_EXERCISE GOAL_. Write out the data below in full, unchanged, minus the images.

==== DATASET EXTRACT ====

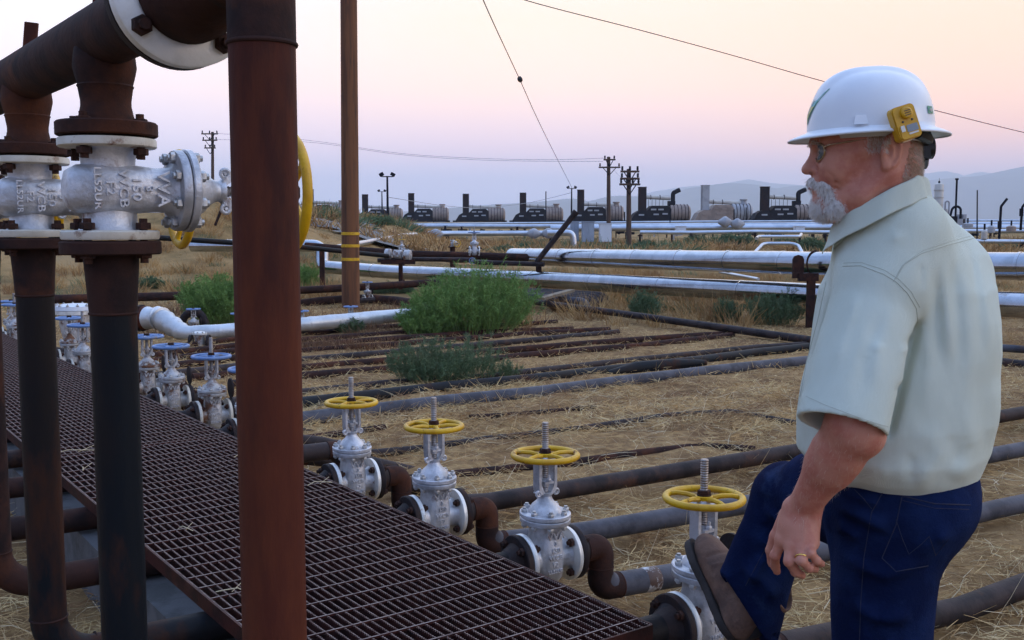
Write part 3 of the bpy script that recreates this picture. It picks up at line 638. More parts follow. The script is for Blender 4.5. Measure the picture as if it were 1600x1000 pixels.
# the two of the row that the thick riser hides, and the others behind the black risers
hid = [VC[3].lerp(BC[0], 1/3), VC[3].lerp(BC[0], .66), BC[2].lerp(BC[3], .5)]
hl = ['gate valve hidden behind the thick rusty riser, nearer one', 'gate valve hidden behind the thick rusty riser, farther one', 'gate valve hidden behind the black middle riser']
for i, (p, lb) in list(enumerate(zip(hid, hl)))[1:]: c = copy_tree(b0, None, lb); place(c, p, MANG); bl.append(c)
for v in bl: v['group'] = 'blue-wheeled gate valves beside the walkway'
# smaller blue valves behind, by the foil pipe
far_v = [(302, 483, 15.2, 'small white valve with pale blue wheel behind the foil wrapped pipe'), (548, 479, 15.0, 'small valve with blue wheel in front of the wooden pole foot'), (471, 486, 14.6, 'small valve with blue wheel just right of the thick rusty riser'), (574, 441, 20.5, 'small valve with bright blue wheel right of the wooden pole behind the rail pipes'), (372, 490, 14.2, 'small valve with blue wheel just left of the thick rusty riser on the foil pipe')]
for x, y, d, lb in far_v:
    c = copy_tree(b1, None, lb); P = at(x, y, d); sc = .92; c.scale = (sc,)*3; c.location = (P.x, P.y, P.z-.352*sc); c.rotation_euler = (0, 0, MANG); c['group'] = 'small blue-wheeled valves by the foil pipe'
# stub valve without wheel by the foil pipe
root = thing('valve_stub', 'small white flanged valve body without wheel in front of the foil pipe elbow', 'valve', at(312, 530, 13.2))
for p, m, nm in (([(-.09, .06), (.05, .06), (.06, .09)], 'silver_rusty', 'body'), ([(.062, .095), (.085, .095), (.09, .07), (.10, .06)], 'white_ring', 'cover')):
    q = MB(); q.lathe(p, n=20); q.obj(nm, m, root)
for s_ in (-1, 1): q = MB(); q.lathe([(0, .09), (.03, .09)], (s_*.10, 0, -.03), (s_, 0, 0), 20); q.obj('flange', 'flange_black', root)
for k in range(8): a = k*math.pi/4; q = MB(); q.hexbolt((.08*math.cos(a), .08*math.sin(a), .085), (0, 0, 1), .012, .012, .006); q.obj('bolt', 'bolt_zinc', root)
pipe('tyre_like_elbow', 'black rounded pipe elbow behind the small white valve', [at(283, 507, 15.4), at(290, 490, 15.4), at(312, 486, 15.4), at(322, 507, 15.4)], .06, 'flange_black', .16)
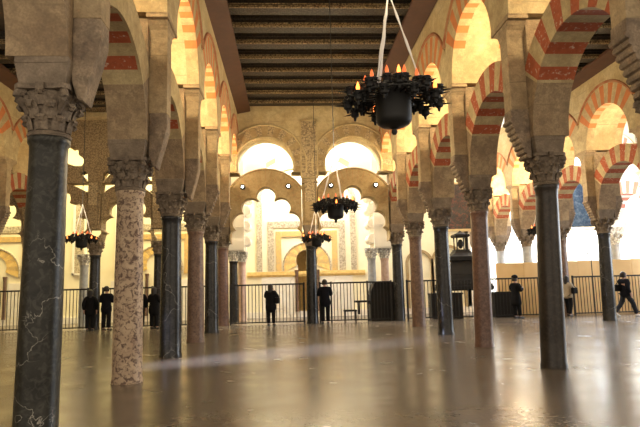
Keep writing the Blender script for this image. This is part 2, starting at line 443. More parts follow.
# capital: bell + two tiers of plain leaves, four volutes and an abacus
def leaf(q, a, z0, z1, r0, r1, w, curl):
    ca, sa = math.cos(a), math.sin(a)
    def P(r, t, z): return (r * ca - t * sa, r * sa + t * ca, z)
    rows = [(r0, w, z0), (r0 + .02, w * 1.05, z0 + (z1 - z0) * .5), (r0 + (r1 - r0) * .6, w * .95, z0 + (z1 - z0) * .85), (r1, w * .8, z1), (r1 + .02, w * .6, z1 - curl * .5), (r1 - .015, w * .45, z1 - curl)]
    vs = []; 
    for r, ww, z in rows:
        vs += [P(r, -ww, z), P(r + .035, 0, z), P(r, ww, z), P(r - .06, 0, z)]
    fs = []
    for i in range(len(rows) - 1):
        for k in range(4): fs.append((4 * i + k, 4 * i + (k + 1) % 4, 4 * i + 4 + (k + 1) % 4, 4 * i + 4 + k))
    fs += [(3, 2, 1, 0), tuple(4 * (len(rows) - 1) + k for k in range(4))]
    q.add(vs, fs)
def capital_meshes(m, mi_):
    q = MB()
    q.lathe([(.235, 0), (.275, .01), (.285, .035), (.27, .06), (.245, .07), (.245, .25), (.27, .4), (.33, .52), (.30, .55)], 28)
    for k in range(8): leaf(q, 2 * PI * k / 8, .07, .235, .25, .325, .085, .07)
    for k in range(8): leaf(q, 2 * PI * (k + .5) / 8, .2, .40, .265, .365, .085, .08)
    for k in range(4): leaf(q, PI / 2 * k, .36, .54, .28, .37, .07, .07)
    bell = q.mesh('capital', m, True)
    q = MB()
    pth = []; rr = []
    for i in range(22):
        t = i / 21; a = -PI * .2 + t * 3.3 * PI; R = .08 * (1 - .8 * t)
        pth.append((.375 + R * math.cos(a) * .9, 0, .465 + R * math.sin(a))); rr.append(.05 * (1 - .4 * t))
    pth = [(.27, 0, .28), (.33, 0, .36)] + [(.40, 0, .41)] + pth; rr = [.03, .045, .05] + rr
    q.tube(pth, rr, 6); vol = q.mesh('volute', m, True)
    q = MB()
    pts = []
    for k in range(4):
        a = PI / 4 + k * PI / 2
        pts += [((.46) * math.cos(a - .12), .46 * math.sin(a - .12)), (.46 * math.cos(a + .12), .46 * math.sin(a + .12))]
        for t in (.25, .5, .75):
            a2 = a + PI / 2 * t; rr2 = .46 - .13 * math.sin(PI * t) ** .8; pts.append((rr2 * math.cos(a2), rr2 * math.sin(a2)))
    q.prism(pts, 'z', .545, .605)
    for k in range(4):
        a = k * PI / 2; q.box((.33 * math.cos(a) - .05, .33 * math.sin(a) - .05, .5), (.33 * math.cos(a) + .05, .33 * math.sin(a) + .05, .61))
    ab = q.mesh('abacus', m)
    q = MB(); q.box((-.30, -.30, .60), (.30, .30, .85), taper=.05); q.box((-.35, -.35, .85), (.35, .35, .93))
    imp = q.mesh('impost_block', mi_, bevel=.012)
    return bell, vol, ab, imp
CAP = capital_meshes(M['capital'], M['impost']); CAPW = capital_meshes(M['cap_white'], M['cap_white'])
SHAFT_PROF = [(.285, 0), (.285, .05), (.268, .10), (.266, .6), (.262, 1.4), (.252, 2.3), (.242, 3.2), (.245, 3.34), (.268, 3.37), (.272, 3.42), (.26, 3.45)]
def column(x, y, shaft, label, group=None, lean=0., cap=None, scale=1., rz=0., top=True, thin=.95):
    t = thing('marble_column', label, 'column', (x, y, 0), rz, group); t.scale = (scale * thin, scale * thin, scale)
    q = MB(); q.lathe(SHAFT_PROF, 36, lean=lean); q.build('shaft', SH[shaft], t, True)
    bell, vol, ab, imp = cap or CAP
    cx = lean * 3.45
    c = link('capital', bell, t, (cx, 0, 3.43))
    for k in range(4): link('volute', vol, c, (0, 0, 0), (0, 0, PI / 4 + k * PI / 2))
    link('abacus', ab, c)
    if top: link('impost_block', imp, t, (cx, 0, 3.43))
    return t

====

_EXPECTED OUTPUT_.
Write part 3 of the bpy script that recreates this picture. It picks up at line 638. More parts follow. The script is for Blender 4.5. Measure the picture as if it were 1600x1000 pixels.
# the two of the row that the thick riser hides, and the others behind the black risers
hid = [VC[3].lerp(BC[0], 1/3), VC[3].lerp(BC[0], .66), BC[2].lerp(BC[3], .5)]
hl = ['gate valve hidden behind the thick rusty riser, nearer one', 'gate valve hidden behind the thick rusty riser, farther one', 'gate valve hidden behind the black middle riser']
for i, (p, lb) in list(enumerate(zip(hid, hl)))[1:]: c = copy_tree(b0, None, lb); place(c, p, MANG); bl.append(c)
for v in bl: v['group'] = 'blue-wheeled gate valves beside the walkway'
# smaller blue valves behind, by the foil pipe
far_v = [(302, 483, 15.2, 'small white valve with pale blue wheel behind the foil wrapped pipe'), (548, 479, 15.0, 'small valve with blue wheel in front of the wooden pole foot'), (471, 486, 14.6, 'small valve with blue wheel just right of the thick rusty riser'), (574, 441, 20.5, 'small valve with bright blue wheel right of the wooden pole behind the rail pipes'), (372, 490, 14.2, 'small valve with blue wheel just left of the thick rusty riser on the foil pipe')]
for x, y, d, lb in far_v:
    c = copy_tree(b1, None, lb); P = at(x, y, d); sc = .92; c.scale = (sc,)*3; c.location = (P.x, P.y, P.z-.352*sc); c.rotation_euler = (0, 0, MANG); c['group'] = 'small blue-wheeled valves by the foil pipe'
# stub valve without wheel by the foil pipe
root = thing('valve_stub', 'small white flanged valve body without wheel in front of the foil pipe elbow', 'valve', at(312, 530, 13.2))
for p, m, nm in (([(-.09, .06), (.05, .06), (.06, .09)], 'silver_rusty', 'body'), ([(.062, .095), (.085, .095), (.09, .07), (.10, .06)], 'white_ring', 'cover')):
    q = MB(); q.lathe(p, n=20); q.obj(nm, m, root)
for s_ in (-1, 1): q = MB(); q.lathe([(0, .09), (.03, .09)], (s_*.10, 0, -.03), (s_, 0, 0), 20); q.obj('flange', 'flange_black', root)
for k in range(8): a = k*math.pi/4; q = MB(); q.hexbolt((.08*math.cos(a), .08*math.sin(a), .085), (0, 0, 1), .012, .012, .006); q.obj('bolt', 'bolt_zinc', root)
pipe('tyre_like_elbow', 'black rounded pipe elbow behind the small white valve', [at(283, 507, 15.4), at(290, 490, 15.4), at(312, 486, 15.4), at(322, 507, 15.4)], .06, 'flange_black', .16)
Keep writing the Blender script for this image. This is part 2, starting at line 443. More parts follow.
# capital: bell + two tiers of plain leaves, four volutes and an abacus
def leaf(q, a, z0, z1, r0, r1, w, curl):
    ca, sa = math.cos(a), math.sin(a)
    def P(r, t, z): return (r * ca - t * sa, r * sa + t * ca, z)
    rows = [(r0, w, z0), (r0 + .02, w * 1.05, z0 + (z1 - z0) * .5), (r0 + (r1 - r0) * .6, w * .95, z0 + (z1 - z0) * .85), (r1, w * .8, z1), (r1 + .02, w * .6, z1 - curl * .5), (r1 - .015, w * .45, z1 - curl)]
    vs = []; 
    for r, ww, z in rows:
        vs += [P(r, -ww, z), P(r + .035, 0, z), P(r, ww, z), P(r - .06, 0, z)]
    fs = []
    for i in range(len(rows) - 1):
        for k in range(4): fs.append((4 * i + k, 4 * i + (k + 1) % 4, 4 * i + 4 + (k + 1) % 4, 4 * i + 4 + k))
    fs += [(3, 2, 1, 0), tuple(4 * (len(rows) - 1) + k for k in range(4))]
    q.add(vs, fs)
def capital_meshes(m, mi_):
    q = MB()
    q.lathe([(.235, 0), (.275, .01), (.285, .035), (.27, .06), (.245, .07), (.245, .25), (.27, .4), (.33, .52), (.30, .55)], 28)
    for k in range(8): leaf(q, 2 * PI * k / 8, .07, .235, .25, .325, .085, .07)
    for k in range(8): leaf(q, 2 * PI * (k + .5) / 8, .2, .40, .265, .365, .085, .08)
    for k in range(4): leaf(q, PI / 2 * k, .36, .54, .28, .37, .07, .07)
    bell = q.mesh('capital', m, True)
    q = MB()
    pth = []; rr = []
    for i in range(22):
        t = i / 21; a = -PI * .2 + t * 3.3 * PI; R = .08 * (1 - .8 * t)
        pth.append((.375 + R * math.cos(a) * .9, 0, .465 + R * math.sin(a))); rr.append(.05 * (1 - .4 * t))
    pth = [(.27, 0, .28), (.33, 0, .36)] + [(.40, 0, .41)] + pth; rr = [.03, .045, .05] + rr
    q.tube(pth, rr, 6); vol = q.mesh('volute', m, True)
    q = MB()
    pts = []
    for k in range(4):
        a = PI / 4 + k * PI / 2
        pts += [((.46) * math.cos(a - .12), .46 * math.sin(a - .12)), (.46 * math.cos(a + .12), .46 * math.sin(a + .12))]
        for t in (.25, .5, .75):
            a2 = a + PI / 2 * t; rr2 = .46 - .13 * math.sin(PI * t) ** .8; pts.append((rr2 * math.cos(a2), rr2 * math.sin(a2)))
    q.prism(pts, 'z', .545, .605)
    for k in range(4):
        a = k * PI / 2; q.box((.33 * math.cos(a) - .05, .33 * math.sin(a) - .05, .5), (.33 * math.cos(a) + .05, .33 * math.sin(a) + .05, .61))
    ab = q.mesh('abacus', m)
    q = MB(); q.box((-.30, -.30, .60), (.30, .30, .85), taper=.05); q.box((-.35, -.35, .85), (.35, .35, .93))
    imp = q.mesh('impost_block', mi_, bevel=.012)
    return bell, vol, ab, imp
CAP = capital_meshes(M['capital'], M['impost']); CAPW = capital_meshes(M['cap_white'], M['cap_white'])
SHAFT_PROF = [(.285, 0), (.285, .05), (.268, .10), (.266, .6), (.262, 1.4), (.252, 2.3), (.242, 3.2), (.245, 3.34), (.268, 3.37), (.272, 3.42), (.26, 3.45)]
def column(x, y, shaft, label, group=None, lean=0., cap=None, scale=1., rz=0., top=True, thin=.95):
    t = thing('marble_column', label, 'column', (x, y, 0), rz, group); t.scale = (scale * thin, scale * thin, scale)
    q = MB(); q.lathe(SHAFT_PROF, 36, lean=lean); q.build('shaft', SH[shaft], t, True)
    bell, vol, ab, imp = cap or CAP
    cx = lean * 3.45
    c = link('capital', bell, t, (cx, 0, 3.43))
    for k in range(4): link('volute', vol, c, (0, 0, 0), (0, 0, PI / 4 + k * PI / 2))
    link('abacus', ab, c)
    if top: link('impost_block', imp, t, (cx, 0, 3.43))
    return t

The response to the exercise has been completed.